*DESCRIPTION OF THE TASK*: In the data below, find each line containing the string "part" and return it.

*DATA SHOWN*:
►
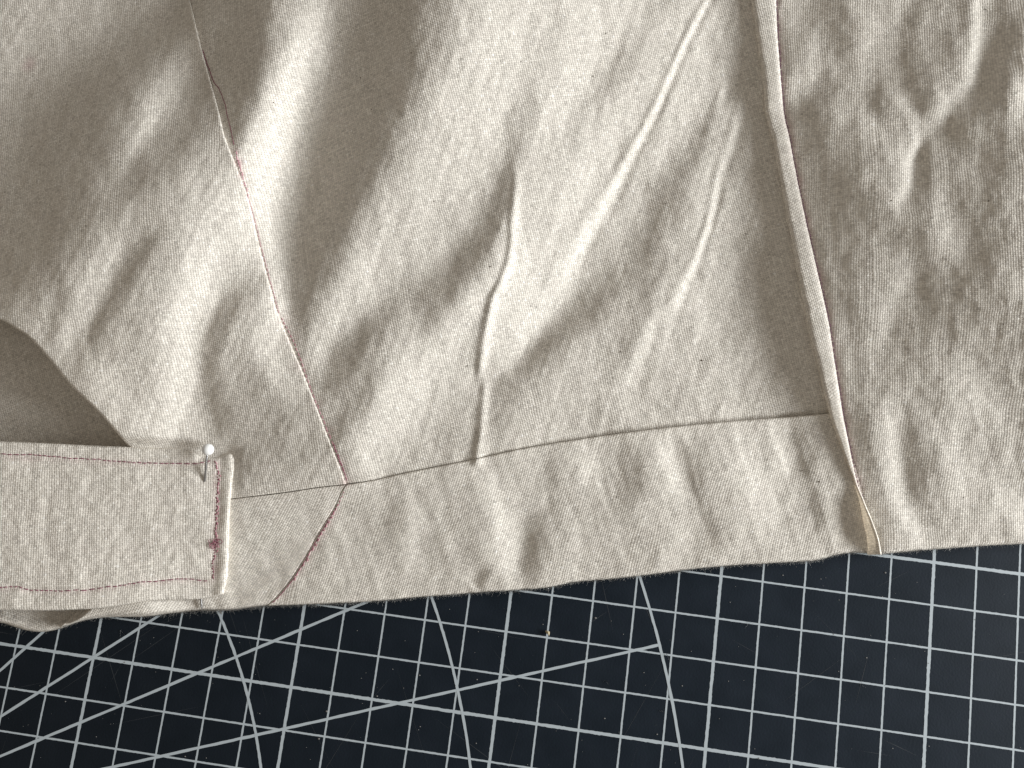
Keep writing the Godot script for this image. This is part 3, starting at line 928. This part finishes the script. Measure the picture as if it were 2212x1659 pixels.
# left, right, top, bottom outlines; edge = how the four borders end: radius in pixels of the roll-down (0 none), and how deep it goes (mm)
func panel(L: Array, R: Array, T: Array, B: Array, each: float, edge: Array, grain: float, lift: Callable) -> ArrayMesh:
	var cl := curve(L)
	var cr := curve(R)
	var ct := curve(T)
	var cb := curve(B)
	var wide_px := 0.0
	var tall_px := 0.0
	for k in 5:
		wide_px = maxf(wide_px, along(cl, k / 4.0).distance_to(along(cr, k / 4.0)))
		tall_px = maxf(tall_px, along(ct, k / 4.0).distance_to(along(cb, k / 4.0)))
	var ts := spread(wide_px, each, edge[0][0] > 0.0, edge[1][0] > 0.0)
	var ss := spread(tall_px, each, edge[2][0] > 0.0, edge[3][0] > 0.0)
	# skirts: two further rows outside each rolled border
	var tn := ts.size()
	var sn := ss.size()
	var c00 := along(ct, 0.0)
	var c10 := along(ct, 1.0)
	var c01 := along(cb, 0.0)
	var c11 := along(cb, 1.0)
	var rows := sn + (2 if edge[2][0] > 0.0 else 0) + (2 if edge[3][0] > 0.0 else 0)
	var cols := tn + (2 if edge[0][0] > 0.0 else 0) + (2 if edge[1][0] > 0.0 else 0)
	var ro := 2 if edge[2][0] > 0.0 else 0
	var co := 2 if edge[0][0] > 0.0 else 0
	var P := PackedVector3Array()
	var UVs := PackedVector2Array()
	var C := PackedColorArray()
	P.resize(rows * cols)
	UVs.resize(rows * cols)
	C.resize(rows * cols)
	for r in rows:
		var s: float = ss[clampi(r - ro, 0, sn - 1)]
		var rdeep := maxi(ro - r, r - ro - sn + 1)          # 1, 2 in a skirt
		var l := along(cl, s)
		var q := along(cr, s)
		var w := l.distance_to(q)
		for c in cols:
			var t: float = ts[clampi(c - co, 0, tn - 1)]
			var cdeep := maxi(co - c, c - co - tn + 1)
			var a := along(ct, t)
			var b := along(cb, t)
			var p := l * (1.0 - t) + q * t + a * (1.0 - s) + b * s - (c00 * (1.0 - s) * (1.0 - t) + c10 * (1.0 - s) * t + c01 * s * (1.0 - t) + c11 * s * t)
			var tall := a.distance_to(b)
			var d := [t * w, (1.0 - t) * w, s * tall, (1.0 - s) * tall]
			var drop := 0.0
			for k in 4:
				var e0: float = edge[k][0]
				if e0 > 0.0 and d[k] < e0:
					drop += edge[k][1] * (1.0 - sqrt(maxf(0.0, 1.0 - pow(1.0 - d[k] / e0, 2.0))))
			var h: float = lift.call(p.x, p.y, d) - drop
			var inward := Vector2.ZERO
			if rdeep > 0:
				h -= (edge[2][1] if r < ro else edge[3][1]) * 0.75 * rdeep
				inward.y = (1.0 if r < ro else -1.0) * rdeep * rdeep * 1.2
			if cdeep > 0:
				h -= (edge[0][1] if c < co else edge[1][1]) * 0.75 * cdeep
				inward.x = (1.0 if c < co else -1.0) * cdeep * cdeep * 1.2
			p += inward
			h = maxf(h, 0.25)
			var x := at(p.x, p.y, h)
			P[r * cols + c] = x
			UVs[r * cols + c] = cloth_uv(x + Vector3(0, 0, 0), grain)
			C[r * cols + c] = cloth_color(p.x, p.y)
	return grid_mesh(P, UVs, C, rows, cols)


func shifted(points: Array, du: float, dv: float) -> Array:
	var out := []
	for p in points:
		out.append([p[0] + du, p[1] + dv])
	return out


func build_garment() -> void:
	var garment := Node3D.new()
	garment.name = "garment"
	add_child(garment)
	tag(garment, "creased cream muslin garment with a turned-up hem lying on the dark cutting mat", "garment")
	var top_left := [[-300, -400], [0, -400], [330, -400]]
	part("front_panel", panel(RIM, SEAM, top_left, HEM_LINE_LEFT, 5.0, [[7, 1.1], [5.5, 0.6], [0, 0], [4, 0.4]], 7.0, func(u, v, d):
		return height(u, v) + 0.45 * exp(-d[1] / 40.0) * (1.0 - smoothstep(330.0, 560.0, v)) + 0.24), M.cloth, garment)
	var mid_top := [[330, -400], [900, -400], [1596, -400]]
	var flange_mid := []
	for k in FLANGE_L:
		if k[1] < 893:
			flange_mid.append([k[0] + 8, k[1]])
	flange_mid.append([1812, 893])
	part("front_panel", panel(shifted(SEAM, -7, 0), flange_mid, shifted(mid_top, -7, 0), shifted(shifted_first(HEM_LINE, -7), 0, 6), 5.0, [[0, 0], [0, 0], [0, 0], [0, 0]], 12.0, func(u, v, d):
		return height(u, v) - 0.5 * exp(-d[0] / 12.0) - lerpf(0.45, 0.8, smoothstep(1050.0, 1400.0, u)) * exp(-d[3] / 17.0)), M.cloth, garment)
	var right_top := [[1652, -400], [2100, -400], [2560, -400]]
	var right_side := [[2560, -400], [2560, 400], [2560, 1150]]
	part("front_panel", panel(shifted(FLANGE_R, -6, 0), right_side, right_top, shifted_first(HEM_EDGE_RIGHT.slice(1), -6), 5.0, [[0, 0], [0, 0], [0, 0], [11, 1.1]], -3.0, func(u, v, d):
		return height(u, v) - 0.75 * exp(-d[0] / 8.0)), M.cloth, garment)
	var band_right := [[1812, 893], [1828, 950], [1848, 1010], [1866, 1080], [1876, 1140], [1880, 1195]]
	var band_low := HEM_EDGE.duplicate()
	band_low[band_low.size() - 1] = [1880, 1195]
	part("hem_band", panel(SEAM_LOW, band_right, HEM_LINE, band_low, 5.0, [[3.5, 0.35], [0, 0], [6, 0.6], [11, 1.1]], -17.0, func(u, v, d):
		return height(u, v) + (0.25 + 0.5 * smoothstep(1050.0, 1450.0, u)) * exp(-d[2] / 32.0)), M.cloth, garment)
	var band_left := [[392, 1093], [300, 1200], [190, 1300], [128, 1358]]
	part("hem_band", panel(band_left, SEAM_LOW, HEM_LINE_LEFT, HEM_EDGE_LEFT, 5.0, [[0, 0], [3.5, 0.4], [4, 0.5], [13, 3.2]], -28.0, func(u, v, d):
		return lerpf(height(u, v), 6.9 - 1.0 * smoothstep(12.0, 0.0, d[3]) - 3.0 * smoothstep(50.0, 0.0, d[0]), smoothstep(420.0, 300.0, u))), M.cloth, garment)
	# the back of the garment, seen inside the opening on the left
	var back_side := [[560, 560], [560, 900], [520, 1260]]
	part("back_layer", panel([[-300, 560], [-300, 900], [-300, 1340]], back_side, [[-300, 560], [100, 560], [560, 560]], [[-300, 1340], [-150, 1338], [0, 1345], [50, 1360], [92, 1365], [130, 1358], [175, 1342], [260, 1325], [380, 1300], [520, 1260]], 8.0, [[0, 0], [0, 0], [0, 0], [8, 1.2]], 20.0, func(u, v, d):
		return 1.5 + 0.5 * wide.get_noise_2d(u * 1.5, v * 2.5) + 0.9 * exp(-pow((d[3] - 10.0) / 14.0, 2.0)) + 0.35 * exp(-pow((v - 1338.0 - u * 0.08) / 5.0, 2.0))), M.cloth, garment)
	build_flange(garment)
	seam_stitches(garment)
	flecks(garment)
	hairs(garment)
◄
*THE ANSWER*:
Keep writing the Godot script for this image. This is part 3, starting at line 928. This part finishes the script. Measure the picture as if it were 2212x1659 pixels.
	part("front_panel", panel(RIM, SEAM, top_left, HEM_LINE_LEFT, 5.0, [[7, 1.1], [5.5, 0.6], [0, 0], [4, 0.4]], 7.0, func(u, v, d):
	part("front_panel", panel(shifted(SEAM, -7, 0), flange_mid, shifted(mid_top, -7, 0), shifted(shifted_first(HEM_LINE, -7), 0, 6), 5.0, [[0, 0], [0, 0], [0, 0], [0, 0]], 12.0, func(u, v, d):
	part("front_panel", panel(shifted(FLANGE_R, -6, 0), right_side, right_top, shifted_first(HEM_EDGE_RIGHT.slice(1), -6), 5.0, [[0, 0], [0, 0], [0, 0], [11, 1.1]], -3.0, func(u, v, d):
	part("hem_band", panel(SEAM_LOW, band_right, HEM_LINE, band_low, 5.0, [[3.5, 0.35], [0, 0], [6, 0.6], [11, 1.1]], -17.0, func(u, v, d):
	part("hem_band", panel(band_left, SEAM_LOW, HEM_LINE_LEFT, HEM_EDGE_LEFT, 5.0, [[0, 0], [3.5, 0.4], [4, 0.5], [13, 3.2]], -28.0, func(u, v, d):
	part("back_layer", panel([[-300, 560], [-300, 900], [-300, 1340]], back_side, [[-300, 560], [100, 560], [560, 560]], [[-300, 1340], [-150, 1338], [0, 1345], [50, 1360], [92, 1365], [130, 1358], [175, 1342], [260, 1325], [380, 1300], [520, 1260]], 8.0, [[0, 0], [0, 0], [0, 0], [8, 1.2]], 20.0, func(u, v, d):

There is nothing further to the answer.